- _REQUEST_: Quote the data below in full, please, without altering anything.

————————

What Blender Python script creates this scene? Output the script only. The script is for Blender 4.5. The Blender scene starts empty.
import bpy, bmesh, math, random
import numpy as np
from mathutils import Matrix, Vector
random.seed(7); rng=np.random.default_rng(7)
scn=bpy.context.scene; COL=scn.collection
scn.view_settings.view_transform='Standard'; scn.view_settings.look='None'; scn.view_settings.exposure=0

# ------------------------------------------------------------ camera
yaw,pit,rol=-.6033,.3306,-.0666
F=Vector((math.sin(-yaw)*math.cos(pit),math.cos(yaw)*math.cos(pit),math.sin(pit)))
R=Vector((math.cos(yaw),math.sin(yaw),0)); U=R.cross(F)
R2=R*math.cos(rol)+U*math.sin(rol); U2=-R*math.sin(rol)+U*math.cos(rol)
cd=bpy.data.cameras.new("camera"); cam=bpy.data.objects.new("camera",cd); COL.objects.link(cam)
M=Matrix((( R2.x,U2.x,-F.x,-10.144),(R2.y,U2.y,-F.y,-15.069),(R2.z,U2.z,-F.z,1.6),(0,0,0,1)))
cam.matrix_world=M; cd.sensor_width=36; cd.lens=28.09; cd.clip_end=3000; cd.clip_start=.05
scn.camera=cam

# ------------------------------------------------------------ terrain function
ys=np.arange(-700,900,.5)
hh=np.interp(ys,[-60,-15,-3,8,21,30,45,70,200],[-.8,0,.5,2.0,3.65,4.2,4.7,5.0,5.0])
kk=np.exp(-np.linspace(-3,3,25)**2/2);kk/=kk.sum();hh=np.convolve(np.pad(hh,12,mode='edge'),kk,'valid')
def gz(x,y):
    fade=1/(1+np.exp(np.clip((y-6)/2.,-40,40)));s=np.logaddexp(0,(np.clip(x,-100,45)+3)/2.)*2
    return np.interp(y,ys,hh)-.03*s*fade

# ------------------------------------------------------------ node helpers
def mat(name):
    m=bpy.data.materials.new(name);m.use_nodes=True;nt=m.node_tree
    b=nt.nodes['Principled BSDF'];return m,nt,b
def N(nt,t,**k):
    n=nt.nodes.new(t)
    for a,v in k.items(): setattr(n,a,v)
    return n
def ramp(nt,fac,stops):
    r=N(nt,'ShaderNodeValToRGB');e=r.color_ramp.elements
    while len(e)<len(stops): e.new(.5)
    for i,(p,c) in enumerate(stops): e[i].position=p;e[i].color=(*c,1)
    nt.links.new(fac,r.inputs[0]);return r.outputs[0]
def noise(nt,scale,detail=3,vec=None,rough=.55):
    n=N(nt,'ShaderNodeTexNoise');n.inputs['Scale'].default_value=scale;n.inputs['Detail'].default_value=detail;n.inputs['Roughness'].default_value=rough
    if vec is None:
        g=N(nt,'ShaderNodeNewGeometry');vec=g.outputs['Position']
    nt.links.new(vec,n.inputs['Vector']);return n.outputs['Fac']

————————

- _THE SOLUTION_:
What Blender Python script creates this scene? Output the script only. The script is for Blender 4.5. The Blender scene starts empty.
import bpy, bmesh, math, random
import numpy as np
from mathutils import Matrix, Vector
random.seed(7); rng=np.random.default_rng(7)
scn=bpy.context.scene; COL=scn.collection
scn.view_settings.view_transform='Standard'; scn.view_settings.look='None'; scn.view_settings.exposure=0

# ------------------------------------------------------------ camera
yaw,pit,rol=-.6033,.3306,-.0666
F=Vector((math.sin(-yaw)*math.cos(pit),math.cos(yaw)*math.cos(pit),math.sin(pit)))
R=Vector((math.cos(yaw),math.sin(yaw),0)); U=R.cross(F)
R2=R*math.cos(rol)+U*math.sin(rol); U2=-R*math.sin(rol)+U*math.cos(rol)
cd=bpy.data.cameras.new("camera"); cam=bpy.data.objects.new("camera",cd); COL.objects.link(cam)
M=Matrix((( R2.x,U2.x,-F.x,-10.144),(R2.y,U2.y,-F.y,-15.069),(R2.z,U2.z,-F.z,1.6),(0,0,0,1)))
cam.matrix_world=M; cd.sensor_width=36; cd.lens=28.09; cd.clip_end=3000; cd.clip_start=.05
scn.camera=cam

# ------------------------------------------------------------ terrain function
ys=np.arange(-700,900,.5)
hh=np.interp(ys,[-60,-15,-3,8,21,30,45,70,200],[-.8,0,.5,2.0,3.65,4.2,4.7,5.0,5.0])
kk=np.exp(-np.linspace(-3,3,25)**2/2);kk/=kk.sum();hh=np.convolve(np.pad(hh,12,mode='edge'),kk,'valid')
def gz(x,y):
    fade=1/(1+np.exp(np.clip((y-6)/2.,-40,40)));s=np.logaddexp(0,(np.clip(x,-100,45)+3)/2.)*2
    return np.interp(y,ys,hh)-.03*s*fade

# ------------------------------------------------------------ node helpers
def mat(name):
    m=bpy.data.materials.new(name);m.use_nodes=True;nt=m.node_tree
    b=nt.nodes['Principled BSDF'];return m,nt,b
def N(nt,t,**k):
    n=nt.nodes.new(t)
    for a,v in k.items(): setattr(n,a,v)
    return n
def ramp(nt,fac,stops):
    r=N(nt,'ShaderNodeValToRGB');e=r.color_ramp.elements
    while len(e)<len(stops): e.new(.5)
    for i,(p,c) in enumerate(stops): e[i].position=p;e[i].color=(*c,1)
    nt.links.new(fac,r.inputs[0]);return r.outputs[0]
def noise(nt,scale,detail=3,vec=None,rough=.55):
    n=N(nt,'ShaderNodeTexNoise');n.inputs['Scale'].default_value=scale;n.inputs['Detail'].default_value=detail;n.inputs['Roughness'].default_value=rough
    if vec is None:
        g=N(nt,'ShaderNodeNewGeometry');vec=g.outputs['Position']
    nt.links.new(vec,n.inputs['Vector']);return n.outputs['Fac']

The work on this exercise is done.